[Required work]
Report every line below that holds the word "script".

[Provided records]

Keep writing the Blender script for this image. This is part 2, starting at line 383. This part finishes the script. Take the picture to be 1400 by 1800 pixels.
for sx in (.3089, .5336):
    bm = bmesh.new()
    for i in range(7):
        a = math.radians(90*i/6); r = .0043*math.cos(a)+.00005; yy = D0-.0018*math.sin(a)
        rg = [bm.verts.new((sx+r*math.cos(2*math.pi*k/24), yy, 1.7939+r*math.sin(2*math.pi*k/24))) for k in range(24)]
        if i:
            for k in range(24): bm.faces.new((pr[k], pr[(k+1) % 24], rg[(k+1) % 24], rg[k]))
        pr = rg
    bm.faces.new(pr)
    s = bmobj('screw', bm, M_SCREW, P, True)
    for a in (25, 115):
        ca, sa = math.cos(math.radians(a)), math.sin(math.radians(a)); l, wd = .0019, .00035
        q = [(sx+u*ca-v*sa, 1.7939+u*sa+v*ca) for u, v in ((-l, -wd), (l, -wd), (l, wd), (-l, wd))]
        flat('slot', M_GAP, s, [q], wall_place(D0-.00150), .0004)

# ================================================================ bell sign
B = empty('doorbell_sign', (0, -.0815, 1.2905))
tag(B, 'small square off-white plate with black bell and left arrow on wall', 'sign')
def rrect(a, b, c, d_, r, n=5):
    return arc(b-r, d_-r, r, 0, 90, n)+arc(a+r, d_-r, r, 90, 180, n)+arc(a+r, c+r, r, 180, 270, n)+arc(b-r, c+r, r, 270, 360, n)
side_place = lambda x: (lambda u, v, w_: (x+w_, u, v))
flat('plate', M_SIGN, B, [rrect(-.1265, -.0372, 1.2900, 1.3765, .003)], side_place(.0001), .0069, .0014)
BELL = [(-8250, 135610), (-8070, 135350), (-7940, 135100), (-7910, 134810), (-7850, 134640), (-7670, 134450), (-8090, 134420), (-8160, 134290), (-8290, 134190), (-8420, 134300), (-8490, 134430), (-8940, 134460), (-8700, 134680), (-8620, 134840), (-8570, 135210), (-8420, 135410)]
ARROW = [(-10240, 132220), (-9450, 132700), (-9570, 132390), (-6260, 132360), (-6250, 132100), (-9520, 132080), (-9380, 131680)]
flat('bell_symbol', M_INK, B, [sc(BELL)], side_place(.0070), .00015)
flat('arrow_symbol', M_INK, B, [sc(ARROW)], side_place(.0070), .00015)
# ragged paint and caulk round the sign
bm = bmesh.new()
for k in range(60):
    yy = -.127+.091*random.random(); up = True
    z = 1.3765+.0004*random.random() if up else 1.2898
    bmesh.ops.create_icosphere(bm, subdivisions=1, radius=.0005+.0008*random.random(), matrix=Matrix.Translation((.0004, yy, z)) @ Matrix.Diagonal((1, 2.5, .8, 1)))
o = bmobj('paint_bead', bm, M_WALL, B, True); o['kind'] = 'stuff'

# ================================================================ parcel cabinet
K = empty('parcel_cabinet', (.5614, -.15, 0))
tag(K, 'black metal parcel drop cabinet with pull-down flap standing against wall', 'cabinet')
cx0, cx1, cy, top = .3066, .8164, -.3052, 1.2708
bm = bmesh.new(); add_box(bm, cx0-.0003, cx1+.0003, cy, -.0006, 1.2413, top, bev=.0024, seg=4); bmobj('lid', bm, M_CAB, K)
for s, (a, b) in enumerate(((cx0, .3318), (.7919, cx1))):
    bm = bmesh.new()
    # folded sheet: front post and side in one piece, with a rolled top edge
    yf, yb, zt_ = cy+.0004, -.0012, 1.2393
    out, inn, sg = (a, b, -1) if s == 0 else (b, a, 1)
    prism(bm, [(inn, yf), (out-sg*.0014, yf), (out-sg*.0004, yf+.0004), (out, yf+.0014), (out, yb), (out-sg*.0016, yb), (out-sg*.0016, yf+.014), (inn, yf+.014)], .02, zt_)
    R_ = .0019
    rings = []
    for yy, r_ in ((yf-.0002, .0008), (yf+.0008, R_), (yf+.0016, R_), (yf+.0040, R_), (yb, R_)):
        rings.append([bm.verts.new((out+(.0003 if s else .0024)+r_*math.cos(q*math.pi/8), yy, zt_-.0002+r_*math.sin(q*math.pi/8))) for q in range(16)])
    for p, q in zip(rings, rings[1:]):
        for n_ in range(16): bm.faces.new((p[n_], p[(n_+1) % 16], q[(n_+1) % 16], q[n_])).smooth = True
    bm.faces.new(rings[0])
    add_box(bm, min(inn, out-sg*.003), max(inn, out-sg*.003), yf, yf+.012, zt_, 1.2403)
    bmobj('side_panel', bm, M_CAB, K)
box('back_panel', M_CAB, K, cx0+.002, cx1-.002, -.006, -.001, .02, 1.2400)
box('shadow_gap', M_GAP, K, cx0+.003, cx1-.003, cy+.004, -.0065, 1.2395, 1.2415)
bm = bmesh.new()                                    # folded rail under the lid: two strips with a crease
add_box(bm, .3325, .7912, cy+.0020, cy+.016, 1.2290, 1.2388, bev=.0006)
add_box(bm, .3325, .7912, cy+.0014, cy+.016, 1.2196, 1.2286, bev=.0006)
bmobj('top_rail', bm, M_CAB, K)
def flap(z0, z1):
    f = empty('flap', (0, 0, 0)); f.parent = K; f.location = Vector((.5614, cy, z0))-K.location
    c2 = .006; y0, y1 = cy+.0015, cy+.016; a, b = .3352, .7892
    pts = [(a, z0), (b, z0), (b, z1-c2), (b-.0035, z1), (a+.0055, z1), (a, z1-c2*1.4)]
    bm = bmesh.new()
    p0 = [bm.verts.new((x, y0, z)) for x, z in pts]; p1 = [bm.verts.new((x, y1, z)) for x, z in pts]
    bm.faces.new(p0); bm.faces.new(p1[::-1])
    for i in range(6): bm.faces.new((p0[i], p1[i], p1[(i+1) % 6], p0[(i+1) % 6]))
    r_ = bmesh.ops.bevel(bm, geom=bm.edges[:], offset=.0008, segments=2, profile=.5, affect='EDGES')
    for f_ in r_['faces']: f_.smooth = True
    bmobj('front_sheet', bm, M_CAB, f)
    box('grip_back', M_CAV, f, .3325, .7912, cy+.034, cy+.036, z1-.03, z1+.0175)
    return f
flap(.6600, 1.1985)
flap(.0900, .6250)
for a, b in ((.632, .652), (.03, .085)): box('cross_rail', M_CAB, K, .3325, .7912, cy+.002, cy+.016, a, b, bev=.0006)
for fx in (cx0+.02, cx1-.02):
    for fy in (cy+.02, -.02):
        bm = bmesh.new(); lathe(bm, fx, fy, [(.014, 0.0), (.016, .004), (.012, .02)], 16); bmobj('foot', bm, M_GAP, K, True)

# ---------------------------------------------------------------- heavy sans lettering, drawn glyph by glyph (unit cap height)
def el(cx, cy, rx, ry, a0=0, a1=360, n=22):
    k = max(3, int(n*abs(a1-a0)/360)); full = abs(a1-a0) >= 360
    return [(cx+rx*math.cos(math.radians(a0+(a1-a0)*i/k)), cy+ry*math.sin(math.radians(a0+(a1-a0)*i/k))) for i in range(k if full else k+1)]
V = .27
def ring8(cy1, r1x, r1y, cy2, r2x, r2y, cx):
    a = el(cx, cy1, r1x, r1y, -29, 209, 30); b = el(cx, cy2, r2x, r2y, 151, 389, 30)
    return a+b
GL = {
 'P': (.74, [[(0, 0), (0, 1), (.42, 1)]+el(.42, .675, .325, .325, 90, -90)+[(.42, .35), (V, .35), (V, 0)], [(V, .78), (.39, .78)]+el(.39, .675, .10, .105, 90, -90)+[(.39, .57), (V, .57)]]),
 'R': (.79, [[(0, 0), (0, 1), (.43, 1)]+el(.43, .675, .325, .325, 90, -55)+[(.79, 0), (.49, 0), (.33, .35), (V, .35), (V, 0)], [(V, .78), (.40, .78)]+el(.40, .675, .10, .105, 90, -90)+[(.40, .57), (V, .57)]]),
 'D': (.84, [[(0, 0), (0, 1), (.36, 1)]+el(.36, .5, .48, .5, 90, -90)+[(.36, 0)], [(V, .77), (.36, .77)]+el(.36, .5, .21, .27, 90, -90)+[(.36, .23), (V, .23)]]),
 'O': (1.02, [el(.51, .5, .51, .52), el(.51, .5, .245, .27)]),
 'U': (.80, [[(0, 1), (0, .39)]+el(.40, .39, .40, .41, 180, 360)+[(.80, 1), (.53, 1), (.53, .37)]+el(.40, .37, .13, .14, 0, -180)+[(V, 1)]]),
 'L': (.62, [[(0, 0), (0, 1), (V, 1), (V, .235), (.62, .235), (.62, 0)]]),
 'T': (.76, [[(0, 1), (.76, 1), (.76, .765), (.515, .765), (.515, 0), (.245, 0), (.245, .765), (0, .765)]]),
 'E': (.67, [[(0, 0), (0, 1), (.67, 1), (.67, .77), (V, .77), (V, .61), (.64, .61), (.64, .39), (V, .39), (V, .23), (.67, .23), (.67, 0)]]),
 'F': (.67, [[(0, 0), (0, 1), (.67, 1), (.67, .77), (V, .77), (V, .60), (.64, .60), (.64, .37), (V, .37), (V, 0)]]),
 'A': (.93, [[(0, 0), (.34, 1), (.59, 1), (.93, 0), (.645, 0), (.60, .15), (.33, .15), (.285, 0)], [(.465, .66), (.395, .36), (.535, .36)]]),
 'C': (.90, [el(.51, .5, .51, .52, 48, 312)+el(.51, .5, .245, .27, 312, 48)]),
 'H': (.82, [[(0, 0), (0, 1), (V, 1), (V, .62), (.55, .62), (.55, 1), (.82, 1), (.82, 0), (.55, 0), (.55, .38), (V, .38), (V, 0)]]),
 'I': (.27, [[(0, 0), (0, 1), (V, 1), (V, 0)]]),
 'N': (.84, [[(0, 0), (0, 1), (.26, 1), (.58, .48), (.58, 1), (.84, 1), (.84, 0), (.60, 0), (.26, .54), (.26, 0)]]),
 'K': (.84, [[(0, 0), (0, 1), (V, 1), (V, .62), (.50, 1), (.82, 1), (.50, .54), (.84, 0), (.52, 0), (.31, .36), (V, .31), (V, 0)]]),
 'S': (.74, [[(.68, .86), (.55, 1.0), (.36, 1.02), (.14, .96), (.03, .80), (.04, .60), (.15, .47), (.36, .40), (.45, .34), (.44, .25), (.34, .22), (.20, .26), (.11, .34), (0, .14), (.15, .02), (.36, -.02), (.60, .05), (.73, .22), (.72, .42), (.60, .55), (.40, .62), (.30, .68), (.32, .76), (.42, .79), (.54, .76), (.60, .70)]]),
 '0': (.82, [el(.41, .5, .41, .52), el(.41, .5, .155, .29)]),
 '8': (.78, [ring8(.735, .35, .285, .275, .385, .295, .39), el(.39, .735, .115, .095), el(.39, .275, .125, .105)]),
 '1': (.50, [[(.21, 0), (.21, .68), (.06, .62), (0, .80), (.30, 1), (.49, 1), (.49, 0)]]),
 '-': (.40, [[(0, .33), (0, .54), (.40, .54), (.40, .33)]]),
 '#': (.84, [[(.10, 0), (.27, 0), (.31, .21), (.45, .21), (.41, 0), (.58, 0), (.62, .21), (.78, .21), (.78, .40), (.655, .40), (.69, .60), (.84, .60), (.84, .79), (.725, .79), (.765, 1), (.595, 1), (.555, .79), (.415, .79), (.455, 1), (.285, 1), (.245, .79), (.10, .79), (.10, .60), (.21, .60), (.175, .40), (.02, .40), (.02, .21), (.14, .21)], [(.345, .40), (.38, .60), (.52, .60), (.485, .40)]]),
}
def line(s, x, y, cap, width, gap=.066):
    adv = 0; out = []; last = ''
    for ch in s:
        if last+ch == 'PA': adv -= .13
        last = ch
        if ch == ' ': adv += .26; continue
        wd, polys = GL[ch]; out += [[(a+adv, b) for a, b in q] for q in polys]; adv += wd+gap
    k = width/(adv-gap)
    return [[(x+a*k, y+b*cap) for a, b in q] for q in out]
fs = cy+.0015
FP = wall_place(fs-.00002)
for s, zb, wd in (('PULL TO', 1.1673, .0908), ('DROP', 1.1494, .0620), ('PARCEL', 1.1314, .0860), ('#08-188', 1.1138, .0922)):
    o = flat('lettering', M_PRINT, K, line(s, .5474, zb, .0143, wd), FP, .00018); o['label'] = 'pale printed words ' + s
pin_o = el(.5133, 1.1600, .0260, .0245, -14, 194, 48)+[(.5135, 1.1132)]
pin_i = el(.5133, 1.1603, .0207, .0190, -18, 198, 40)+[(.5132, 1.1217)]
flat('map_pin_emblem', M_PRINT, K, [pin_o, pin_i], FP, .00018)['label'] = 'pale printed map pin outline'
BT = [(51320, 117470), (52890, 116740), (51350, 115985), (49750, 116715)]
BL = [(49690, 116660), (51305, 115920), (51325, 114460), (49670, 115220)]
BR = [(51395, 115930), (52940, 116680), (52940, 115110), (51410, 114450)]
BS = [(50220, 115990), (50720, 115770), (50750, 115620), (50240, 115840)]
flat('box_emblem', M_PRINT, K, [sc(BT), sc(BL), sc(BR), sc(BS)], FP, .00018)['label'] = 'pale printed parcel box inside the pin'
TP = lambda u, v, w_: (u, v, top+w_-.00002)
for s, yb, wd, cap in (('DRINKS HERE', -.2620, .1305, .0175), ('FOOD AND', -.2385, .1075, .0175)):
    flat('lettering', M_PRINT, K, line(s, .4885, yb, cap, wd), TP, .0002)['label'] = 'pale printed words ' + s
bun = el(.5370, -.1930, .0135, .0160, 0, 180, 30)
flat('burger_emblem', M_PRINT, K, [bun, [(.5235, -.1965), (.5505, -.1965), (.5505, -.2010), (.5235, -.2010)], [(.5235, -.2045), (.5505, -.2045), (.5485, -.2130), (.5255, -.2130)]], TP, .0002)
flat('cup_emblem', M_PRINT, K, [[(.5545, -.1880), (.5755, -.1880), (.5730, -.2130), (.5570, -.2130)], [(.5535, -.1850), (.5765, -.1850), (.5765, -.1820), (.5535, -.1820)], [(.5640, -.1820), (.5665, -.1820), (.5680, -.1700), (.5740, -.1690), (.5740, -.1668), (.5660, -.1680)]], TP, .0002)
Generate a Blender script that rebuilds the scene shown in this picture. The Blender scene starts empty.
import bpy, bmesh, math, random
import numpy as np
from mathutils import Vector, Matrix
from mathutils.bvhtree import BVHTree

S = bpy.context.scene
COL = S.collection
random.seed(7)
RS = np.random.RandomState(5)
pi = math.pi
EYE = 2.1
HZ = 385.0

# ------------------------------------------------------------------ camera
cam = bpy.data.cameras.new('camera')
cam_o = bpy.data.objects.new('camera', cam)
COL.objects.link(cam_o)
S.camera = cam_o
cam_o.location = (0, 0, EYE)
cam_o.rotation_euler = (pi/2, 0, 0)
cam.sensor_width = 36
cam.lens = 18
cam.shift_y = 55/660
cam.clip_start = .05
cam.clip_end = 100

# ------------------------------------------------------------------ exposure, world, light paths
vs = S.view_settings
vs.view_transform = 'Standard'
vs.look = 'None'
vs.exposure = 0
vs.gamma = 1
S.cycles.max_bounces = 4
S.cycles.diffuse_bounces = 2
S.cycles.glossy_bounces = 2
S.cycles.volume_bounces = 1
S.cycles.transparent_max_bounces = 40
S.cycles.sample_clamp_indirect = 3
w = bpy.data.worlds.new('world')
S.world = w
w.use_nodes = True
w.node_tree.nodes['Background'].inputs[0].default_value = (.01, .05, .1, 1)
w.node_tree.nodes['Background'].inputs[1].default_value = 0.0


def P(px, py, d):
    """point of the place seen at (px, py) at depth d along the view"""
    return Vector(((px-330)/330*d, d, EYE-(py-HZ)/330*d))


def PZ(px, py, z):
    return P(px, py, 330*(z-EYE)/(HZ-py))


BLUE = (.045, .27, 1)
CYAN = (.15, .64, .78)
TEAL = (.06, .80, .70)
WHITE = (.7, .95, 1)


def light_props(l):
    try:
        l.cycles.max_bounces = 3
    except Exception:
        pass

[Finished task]
Keep writing the Blender script for this image. This is part 2, starting at line 383. This part finishes the script. Take the picture to be 1400 by 1800 pixels.
Generate a Blender script that rebuilds the scene shown in this picture. The Blender scene starts empty.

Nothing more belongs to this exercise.